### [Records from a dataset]
————

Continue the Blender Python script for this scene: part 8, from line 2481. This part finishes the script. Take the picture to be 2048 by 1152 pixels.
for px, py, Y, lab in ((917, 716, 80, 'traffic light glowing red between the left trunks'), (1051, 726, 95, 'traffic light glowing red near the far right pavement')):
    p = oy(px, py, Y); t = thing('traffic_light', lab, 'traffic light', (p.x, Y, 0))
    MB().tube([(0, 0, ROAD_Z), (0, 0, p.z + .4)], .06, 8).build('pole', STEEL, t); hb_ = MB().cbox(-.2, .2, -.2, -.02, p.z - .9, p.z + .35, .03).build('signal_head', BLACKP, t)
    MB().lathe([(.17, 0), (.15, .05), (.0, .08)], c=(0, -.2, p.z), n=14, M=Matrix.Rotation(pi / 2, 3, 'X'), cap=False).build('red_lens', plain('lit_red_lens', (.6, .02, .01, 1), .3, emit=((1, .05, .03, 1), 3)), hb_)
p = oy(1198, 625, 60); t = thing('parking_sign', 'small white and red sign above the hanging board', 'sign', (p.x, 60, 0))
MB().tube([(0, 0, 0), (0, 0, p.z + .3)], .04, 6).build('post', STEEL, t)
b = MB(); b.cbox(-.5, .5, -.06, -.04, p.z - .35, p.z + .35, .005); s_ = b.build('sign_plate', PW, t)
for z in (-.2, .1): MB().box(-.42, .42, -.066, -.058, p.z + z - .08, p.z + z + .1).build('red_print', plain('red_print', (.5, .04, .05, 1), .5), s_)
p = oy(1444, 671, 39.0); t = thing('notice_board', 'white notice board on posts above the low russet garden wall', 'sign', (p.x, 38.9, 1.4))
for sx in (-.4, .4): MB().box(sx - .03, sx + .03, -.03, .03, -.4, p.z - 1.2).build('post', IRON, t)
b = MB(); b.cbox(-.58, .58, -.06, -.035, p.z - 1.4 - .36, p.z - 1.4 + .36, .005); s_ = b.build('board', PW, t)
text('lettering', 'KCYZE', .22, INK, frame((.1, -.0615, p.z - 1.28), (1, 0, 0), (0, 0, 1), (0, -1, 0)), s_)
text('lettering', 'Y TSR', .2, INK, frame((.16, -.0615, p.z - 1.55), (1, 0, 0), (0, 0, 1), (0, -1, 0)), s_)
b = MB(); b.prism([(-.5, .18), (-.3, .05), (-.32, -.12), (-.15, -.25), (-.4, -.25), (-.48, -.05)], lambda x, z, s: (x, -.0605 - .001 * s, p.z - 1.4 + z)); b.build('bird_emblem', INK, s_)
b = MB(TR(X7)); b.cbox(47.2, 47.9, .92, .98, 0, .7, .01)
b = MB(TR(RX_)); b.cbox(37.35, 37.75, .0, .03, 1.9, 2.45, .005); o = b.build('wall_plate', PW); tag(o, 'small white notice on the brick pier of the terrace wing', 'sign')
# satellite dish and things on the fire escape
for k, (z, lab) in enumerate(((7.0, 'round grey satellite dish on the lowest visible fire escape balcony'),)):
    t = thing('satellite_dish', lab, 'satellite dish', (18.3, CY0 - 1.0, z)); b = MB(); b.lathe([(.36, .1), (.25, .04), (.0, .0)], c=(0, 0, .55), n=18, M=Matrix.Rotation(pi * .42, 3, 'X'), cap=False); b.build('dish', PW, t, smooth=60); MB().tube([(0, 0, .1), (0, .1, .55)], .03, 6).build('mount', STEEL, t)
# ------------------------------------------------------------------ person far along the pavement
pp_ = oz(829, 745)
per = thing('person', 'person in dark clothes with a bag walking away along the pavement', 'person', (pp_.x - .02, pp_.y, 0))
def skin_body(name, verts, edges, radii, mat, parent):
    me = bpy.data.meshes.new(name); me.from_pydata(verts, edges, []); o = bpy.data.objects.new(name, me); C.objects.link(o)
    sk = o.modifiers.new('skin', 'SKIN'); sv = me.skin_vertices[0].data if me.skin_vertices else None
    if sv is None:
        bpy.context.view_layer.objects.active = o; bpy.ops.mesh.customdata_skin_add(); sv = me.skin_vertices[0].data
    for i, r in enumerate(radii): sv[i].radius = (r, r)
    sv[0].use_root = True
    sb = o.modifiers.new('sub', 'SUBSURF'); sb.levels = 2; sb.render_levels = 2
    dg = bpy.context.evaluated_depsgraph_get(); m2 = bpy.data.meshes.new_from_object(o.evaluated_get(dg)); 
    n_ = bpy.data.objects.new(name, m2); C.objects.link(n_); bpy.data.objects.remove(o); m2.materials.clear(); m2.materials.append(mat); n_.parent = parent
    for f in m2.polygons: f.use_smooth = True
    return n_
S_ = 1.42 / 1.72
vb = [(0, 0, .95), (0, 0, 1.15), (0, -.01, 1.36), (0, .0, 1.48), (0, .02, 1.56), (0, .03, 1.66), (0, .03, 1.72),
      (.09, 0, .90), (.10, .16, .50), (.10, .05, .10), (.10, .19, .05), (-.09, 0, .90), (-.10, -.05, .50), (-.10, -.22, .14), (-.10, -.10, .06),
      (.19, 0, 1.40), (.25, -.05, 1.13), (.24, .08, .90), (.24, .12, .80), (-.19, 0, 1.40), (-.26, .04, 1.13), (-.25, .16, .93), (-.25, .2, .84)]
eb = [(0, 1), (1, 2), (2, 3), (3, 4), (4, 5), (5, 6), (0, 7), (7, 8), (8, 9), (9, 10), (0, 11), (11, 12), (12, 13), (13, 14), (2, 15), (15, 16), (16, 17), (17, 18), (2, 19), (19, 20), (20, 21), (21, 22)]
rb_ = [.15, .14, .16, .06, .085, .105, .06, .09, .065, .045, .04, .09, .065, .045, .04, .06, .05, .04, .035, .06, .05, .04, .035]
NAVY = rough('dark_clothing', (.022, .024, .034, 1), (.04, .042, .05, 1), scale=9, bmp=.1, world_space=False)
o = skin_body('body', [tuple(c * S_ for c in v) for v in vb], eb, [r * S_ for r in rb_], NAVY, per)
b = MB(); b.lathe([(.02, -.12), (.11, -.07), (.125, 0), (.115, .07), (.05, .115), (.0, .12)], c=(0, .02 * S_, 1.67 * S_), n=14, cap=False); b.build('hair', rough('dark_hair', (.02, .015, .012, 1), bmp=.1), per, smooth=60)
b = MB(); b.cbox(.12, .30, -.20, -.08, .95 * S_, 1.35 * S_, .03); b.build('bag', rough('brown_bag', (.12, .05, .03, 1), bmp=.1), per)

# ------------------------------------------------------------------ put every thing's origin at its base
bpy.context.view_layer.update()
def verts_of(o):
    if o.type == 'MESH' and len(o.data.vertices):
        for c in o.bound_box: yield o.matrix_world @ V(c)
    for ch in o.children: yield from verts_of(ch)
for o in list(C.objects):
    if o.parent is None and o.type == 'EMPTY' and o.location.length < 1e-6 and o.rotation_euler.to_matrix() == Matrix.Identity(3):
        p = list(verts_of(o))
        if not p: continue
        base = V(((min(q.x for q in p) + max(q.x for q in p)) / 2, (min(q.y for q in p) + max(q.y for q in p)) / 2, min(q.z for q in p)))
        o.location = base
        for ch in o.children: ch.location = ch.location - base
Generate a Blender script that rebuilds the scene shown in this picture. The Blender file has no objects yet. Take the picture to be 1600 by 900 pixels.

————

### [TASK]
Return each line of the data exactly as written above.

### [TASK RESULT]
Continue the Blender Python script for this scene: part 8, from line 2481. This part finishes the script. Take the picture to be 2048 by 1152 pixels.
for px, py, Y, lab in ((917, 716, 80, 'traffic light glowing red between the left trunks'), (1051, 726, 95, 'traffic light glowing red near the far right pavement')):
    p = oy(px, py, Y); t = thing('traffic_light', lab, 'traffic light', (p.x, Y, 0))
    MB().tube([(0, 0, ROAD_Z), (0, 0, p.z + .4)], .06, 8).build('pole', STEEL, t); hb_ = MB().cbox(-.2, .2, -.2, -.02, p.z - .9, p.z + .35, .03).build('signal_head', BLACKP, t)
    MB().lathe([(.17, 0), (.15, .05), (.0, .08)], c=(0, -.2, p.z), n=14, M=Matrix.Rotation(pi / 2, 3, 'X'), cap=False).build('red_lens', plain('lit_red_lens', (.6, .02, .01, 1), .3, emit=((1, .05, .03, 1), 3)), hb_)
p = oy(1198, 625, 60); t = thing('parking_sign', 'small white and red sign above the hanging board', 'sign', (p.x, 60, 0))
MB().tube([(0, 0, 0), (0, 0, p.z + .3)], .04, 6).build('post', STEEL, t)
b = MB(); b.cbox(-.5, .5, -.06, -.04, p.z - .35, p.z + .35, .005); s_ = b.build('sign_plate', PW, t)
for z in (-.2, .1): MB().box(-.42, .42, -.066, -.058, p.z + z - .08, p.z + z + .1).build('red_print', plain('red_print', (.5, .04, .05, 1), .5), s_)
p = oy(1444, 671, 39.0); t = thing('notice_board', 'white notice board on posts above the low russet garden wall', 'sign', (p.x, 38.9, 1.4))
for sx in (-.4, .4): MB().box(sx - .03, sx + .03, -.03, .03, -.4, p.z - 1.2).build('post', IRON, t)
b = MB(); b.cbox(-.58, .58, -.06, -.035, p.z - 1.4 - .36, p.z - 1.4 + .36, .005); s_ = b.build('board', PW, t)
text('lettering', 'KCYZE', .22, INK, frame((.1, -.0615, p.z - 1.28), (1, 0, 0), (0, 0, 1), (0, -1, 0)), s_)
text('lettering', 'Y TSR', .2, INK, frame((.16, -.0615, p.z - 1.55), (1, 0, 0), (0, 0, 1), (0, -1, 0)), s_)
b = MB(); b.prism([(-.5, .18), (-.3, .05), (-.32, -.12), (-.15, -.25), (-.4, -.25), (-.48, -.05)], lambda x, z, s: (x, -.0605 - .001 * s, p.z - 1.4 + z)); b.build('bird_emblem', INK, s_)
b = MB(TR(X7)); b.cbox(47.2, 47.9, .92, .98, 0, .7, .01)
b = MB(TR(RX_)); b.cbox(37.35, 37.75, .0, .03, 1.9, 2.45, .005); o = b.build('wall_plate', PW); tag(o, 'small white notice on the brick pier of the terrace wing', 'sign')
# satellite dish and things on the fire escape
for k, (z, lab) in enumerate(((7.0, 'round grey satellite dish on the lowest visible fire escape balcony'),)):
    t = thing('satellite_dish', lab, 'satellite dish', (18.3, CY0 - 1.0, z)); b = MB(); b.lathe([(.36, .1), (.25, .04), (.0, .0)], c=(0, 0, .55), n=18, M=Matrix.Rotation(pi * .42, 3, 'X'), cap=False); b.build('dish', PW, t, smooth=60); MB().tube([(0, 0, .1), (0, .1, .55)], .03, 6).build('mount', STEEL, t)
# ------------------------------------------------------------------ person far along the pavement
pp_ = oz(829, 745)
per = thing('person', 'person in dark clothes with a bag walking away along the pavement', 'person', (pp_.x - .02, pp_.y, 0))
def skin_body(name, verts, edges, radii, mat, parent):
    me = bpy.data.meshes.new(name); me.from_pydata(verts, edges, []); o = bpy.data.objects.new(name, me); C.objects.link(o)
    sk = o.modifiers.new('skin', 'SKIN'); sv = me.skin_vertices[0].data if me.skin_vertices else None
    if sv is None:
        bpy.context.view_layer.objects.active = o; bpy.ops.mesh.customdata_skin_add(); sv = me.skin_vertices[0].data
    for i, r in enumerate(radii): sv[i].radius = (r, r)
    sv[0].use_root = True
    sb = o.modifiers.new('sub', 'SUBSURF'); sb.levels = 2; sb.render_levels = 2
    dg = bpy.context.evaluated_depsgraph_get(); m2 = bpy.data.meshes.new_from_object(o.evaluated_get(dg)); 
    n_ = bpy.data.objects.new(name, m2); C.objects.link(n_); bpy.data.objects.remove(o); m2.materials.clear(); m2.materials.append(mat); n_.parent = parent
    for f in m2.polygons: f.use_smooth = True
    return n_
S_ = 1.42 / 1.72
vb = [(0, 0, .95), (0, 0, 1.15), (0, -.01, 1.36), (0, .0, 1.48), (0, .02, 1.56), (0, .03, 1.66), (0, .03, 1.72),
      (.09, 0, .90), (.10, .16, .50), (.10, .05, .10), (.10, .19, .05), (-.09, 0, .90), (-.10, -.05, .50), (-.10, -.22, .14), (-.10, -.10, .06),
      (.19, 0, 1.40), (.25, -.05, 1.13), (.24, .08, .90), (.24, .12, .80), (-.19, 0, 1.40), (-.26, .04, 1.13), (-.25, .16, .93), (-.25, .2, .84)]
eb = [(0, 1), (1, 2), (2, 3), (3, 4), (4, 5), (5, 6), (0, 7), (7, 8), (8, 9), (9, 10), (0, 11), (11, 12), (12, 13), (13, 14), (2, 15), (15, 16), (16, 17), (17, 18), (2, 19), (19, 20), (20, 21), (21, 22)]
rb_ = [.15, .14, .16, .06, .085, .105, .06, .09, .065, .045, .04, .09, .065, .045, .04, .06, .05, .04, .035, .06, .05, .04, .035]
NAVY = rough('dark_clothing', (.022, .024, .034, 1), (.04, .042, .05, 1), scale=9, bmp=.1, world_space=False)
o = skin_body('body', [tuple(c * S_ for c in v) for v in vb], eb, [r * S_ for r in rb_], NAVY, per)
b = MB(); b.lathe([(.02, -.12), (.11, -.07), (.125, 0), (.115, .07), (.05, .115), (.0, .12)], c=(0, .02 * S_, 1.67 * S_), n=14, cap=False); b.build('hair', rough('dark_hair', (.02, .015, .012, 1), bmp=.1), per, smooth=60)
b = MB(); b.cbox(.12, .30, -.20, -.08, .95 * S_, 1.35 * S_, .03); b.build('bag', rough('brown_bag', (.12, .05, .03, 1), bmp=.1), per)

# ------------------------------------------------------------------ put every thing's origin at its base
bpy.context.view_layer.update()
def verts_of(o):
    if o.type == 'MESH' and len(o.data.vertices):
        for c in o.bound_box: yield o.matrix_world @ V(c)
    for ch in o.children: yield from verts_of(ch)
for o in list(C.objects):
    if o.parent is None and o.type == 'EMPTY' and o.location.length < 1e-6 and o.rotation_euler.to_matrix() == Matrix.Identity(3):
        p = list(verts_of(o))
        if not p: continue
        base = V(((min(q.x for q in p) + max(q.x for q in p)) / 2, (min(q.y for q in p) + max(q.y for q in p)) / 2, min(q.z for q in p)))
        o.location = base
        for ch in o.children: ch.location = ch.location - base
Generate a Blender script that rebuilds the scene shown in this picture. The Blender file has no objects yet. Take the picture to be 1600 by 900 pixels.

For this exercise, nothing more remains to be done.